Последнее письмо немецкого путешественника датировано 26 августа 1789 года. Оно описывает впечатление от посещения Французского театра за два дня до этого. Следует отметить, что Кампе оказался в театре 24 августа, т. е. в 217-ю годовщину варфоломеевской ночи (24 августа 1572 года). Как сообщает Кампе, в театральном зале он был оглушен криками публики, которая не давала актерам играть: ««Карл IX»! «Карл IX»! раздавалось от партера до галлереи <…> Я воспользовался минутой перерыва, чтобы спросить у соседа, что все это означает, и в особенности, чего добиваются этими криками о Карле IX-м? Ответ его был таков: уже около года, как создана трагедия под таким названием. Автор ее г-н Шенье, а предмет – варфоломеевская ночь» [212]212
Briefe aus Paris zur Zeit der Revolution. Geschrieben von Joachim-Heinrich Campe. Dritte verbesserte Auflage. Braunschweig, 1790. S. 307.
[Закрыть]. Далее Кампе узнал от соседа, что труппа не хочет ставить пьесу, а публика ее требует.
События на этом не остановились. 19 сентября 1789 года публика прервала постановку трагедии Фонтенеля «Эрисия». Актеры почти бежали со сцены. Для объяснений вышел Флёри. Из партера на сцену вскочил оратор (по традиции считают, что это был Дантон) и объявил, что «время, когда деспотизм осуществлял цензуру над театрами, кончается». Вопрос был перенесен в парижский муниципалитет, а затем – в Национальное собрание. 4 ноября 1789 года пьеса была, наконец, поставлена и прошла с небывалым успехом. Кассовый сбор был невиданным – 5018 ливров. «Карл IX» вызвал поток откликов, от негодующих воплей справа (Ривароль в «Актах апостолов» – ультрамонархической газете – называл пьесу написанной чернилами из чернильницы сатаны) до восторженных отзывов Камилла Демулена и Дантона, которому приписывали слова: «Если «Фигаро» убил дворянство, то «Карл IX» убьет королевскую власть». Впрочем, последнее высказывание мало достоверно: в 1790 году никто, даже Марат, не собирался «убивать королевскую власть».

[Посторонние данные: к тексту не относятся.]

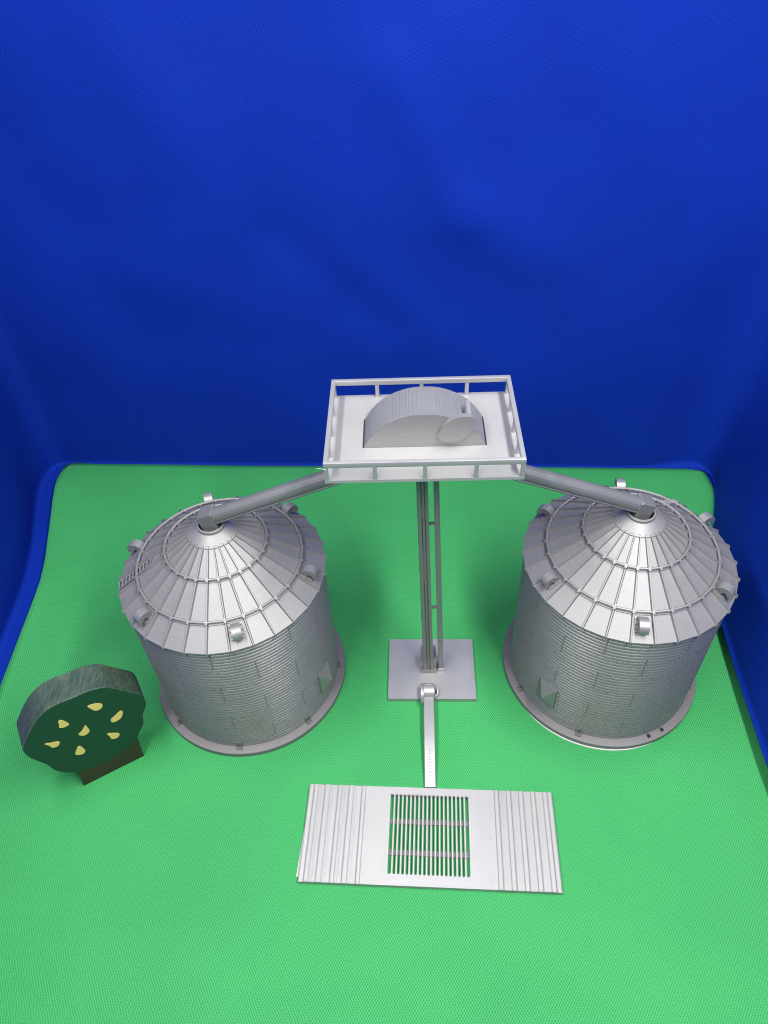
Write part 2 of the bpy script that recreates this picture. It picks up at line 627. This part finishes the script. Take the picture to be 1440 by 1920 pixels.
SEAM0 = radians(-92.6)
def build_wall(par):
    bm = bm_new()
    waves, per = 38, 8
    prof = []
    z0, z1 = 3.6, 98.6
    for k in range(waves * per + 1):
        t = k / per
        prof.append((RW - 0.95 * (1 - abs(sin(pi * t))) ** 1.3, z0 + (z1 - z0) * k / (waves * per)))
    prof.append((RW - 2.5, z1))
    lathe(bm, prof, 160)
    pitch = (z1 - z0) / waves
    # bolted laps of the sheets
    tiers = ([(82, 95), (51, 66), (20, 35)], [(67, 81.5), (36.5, 50.5), (6.5, 19)])
    for c in range(16):
        ang = SEAM0 + c * 2 * pi / 16
        for a, b in tiers[c % 2]:
            k = int((a - z0) / pitch) + 1
            while z0 + k * pitch < b:
                z = z0 + (k + .5) * pitch
                for s in (-1, 1):
                    T = radial(ang + s * 0.0125) @ Matrix.Translation((RW, 0, z + pitch * .5 * (s > 0)))
                    box(bm, -1.0, .10, -.28, .28, -.3, .3, T)
                k += 1
        for z in (81.8, 66.5, 51, 36, 19.7):
            z = z0 + (round((z - z0) / pitch) + .5) * pitch
            for q in range(4):
                T = radial(ang + (q + .5) * 2 * pi / 64) @ Matrix.Translation((RW, 0, z))
                box(bm, -.5, .20, -.28, .28, -.28, .28, T)
    w = obj('wall', bm, M['wall'], par, smooth=55)
    return w

def build_base(par):
    bm = bm_new()
    lathe(bm, [(RW - 1.5, 0.0), (58.6, 0.0), (58.8, 0.3), (58.8, 3.3), (58.6, 3.55), (RW + .2, 4.3), (RW - 1.5, 4.4)], 128)
    return obj('base_ring', bm, M['dull'], par, smooth=20)

def build_bracket(par):
    bm = bm_new()
    box(bm, RW + .1, RW + 2.4, -1.7, 1.7, 4.0, 4.9)
    for s in (-1, 1):
        box(bm, RW - .2, RW + .75, s * .95 - .42, s * .95 + .42, 4.8, 9.3)
        tube(bm, (RW + 1.3, s * .95, 4.8), (RW + 1.3, s * .95, 6.3), .5, 6)
    box(bm, RW - .3, RW + .3, -1.4, 1.4, 5.4, 8.6)
    return obj('anchor_bracket', bm, M['dull'], par)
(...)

Карамзин застал эти споры и, по собственному признанию, в них участвовал. Тем более не мог для него пройти незамеченным драматический эпизод, разыгравшийся в дни, когда он, по собственному признанию, ежедневно бывал в театре. 12 апреля театр открывал сезон после перерыва на время поста. Речь, которой по традиции должен был открываться спектакль, поручена была молодому Тальма. Текст для актера написал М.-Ж. Шенье. Аристократическая верхушка труппы забраковала речь и передала слово другому актеру. Шенье напечатал текст речи и, сопроводив пометой о запрете, распространил в зале театра. В зале началась драка. Дальнейшее происходило уже после отъезда Карамзина: борьба против попыток снять «Карла IX» с репертуара связана была с вмешательством Мирабо и марсельских патриотов, дракой за кулисами между Тальма и актером Нодэ и последующей дуэлью между ними и, наконец, уходом Тальма и всей «красной эскадры» патриотически настроенных актеров из театра. Таким образом, борьба вокруг трагедии Шенье была сенсацией театральной жизни на всем протяжении пребывания писателя в столице Франции. Она, конечно, принадлежала к значительнейшим театральным впечатлениям Карамзина в Париже.